Pour sortir du lot tout en jouant sur les sentiments des consommateurs, les marques ont tout intérêt à adopter une stratégie basée sur leur mission. Par exemple, la mission de Starbucks est « Inspirer et nourrir l’esprit humain — une personne, une tasse et un quartier à la fois. » C’est un objectif ambitieux pour ce qui n’est finalement qu’une chaîne de restauration rapide. Mais Starbucks a bien ficelé sa stratégie et ça se voit.
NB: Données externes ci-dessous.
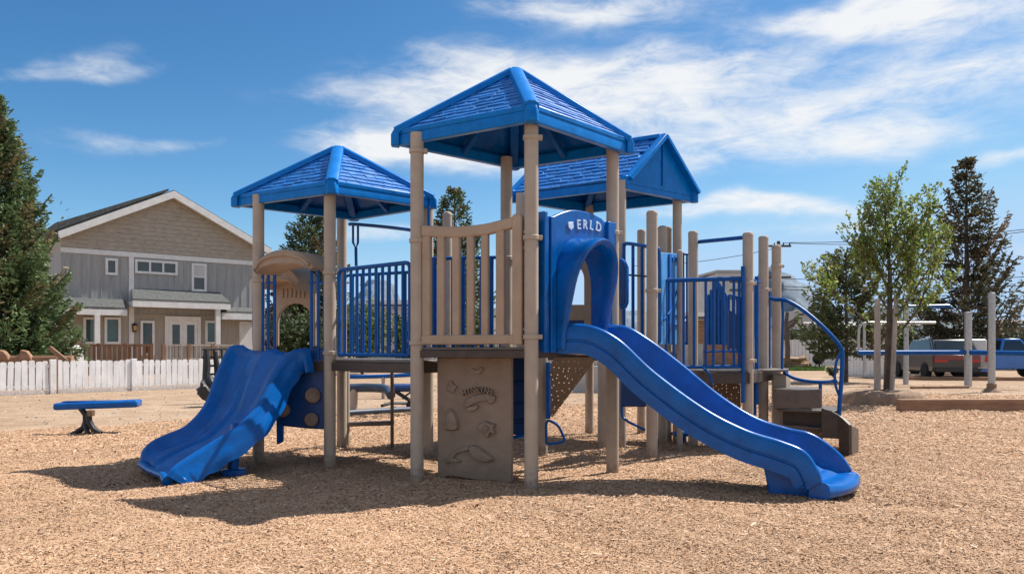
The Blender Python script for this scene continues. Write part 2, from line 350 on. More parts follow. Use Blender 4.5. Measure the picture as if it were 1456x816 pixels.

Avec son application mobile attrayante, son programme de fidélisation, son expérience de vente bien pensée, et ses couleurs et son logo mémorables, Starbucks a su fidéliser ses clients en les ralliant à sa cause.
Photo via Warby Parker
L’application Starbucks
De même, Warby Parker s’est positionnée différemment de ses concurrents avec une mission unique et significative : pour toute paire de lunettes achetée, une paire est distribuée à une personne dans le besoin. En seulement 10 ans, la marque était évaluée à 1,7 milliard de dollars. En prenant ses responsabilités (sociales) et en élaborant une excellente image de marque, les lunettes Warby Parker sont soudainement devenues beaucoup plus cool que les Ray-Ban…
Les marques capitalisent également sur l’expérience personnelle dans leurs magasins physiques. Imaginez combien de marques importantes de vêtements de sport et de sport pour femmes existent actuellement (Lululemon, Athleta, Fabletics, Under Armour, Adidas by Stella McCartney). Ces marques doivent faire preuve de créativité et beaucoup d’entre elles se démarquent en impliquant leur communauté. Par exemple, Lululemon offre des cours de yoga gratuits dans ses magasins, mais aussi en ligne.
À vous de marquer l’histoire avec votre branding
Alors que l’innovation et la technologie guideront toujours l’avenir des marques, la plupart de ces premiers principes de branding resteront toujours aussi pertinents. Optez pour des concepts simples et durables en vous appuyant sur la technologie et le lien émotionnel, et faites évoluer votre marque en fonction des consommateurs. Peu importe votre secteur d’activité ou votre produit, ces principes de branding s’appliquent à toute entreprise digne de ce nom.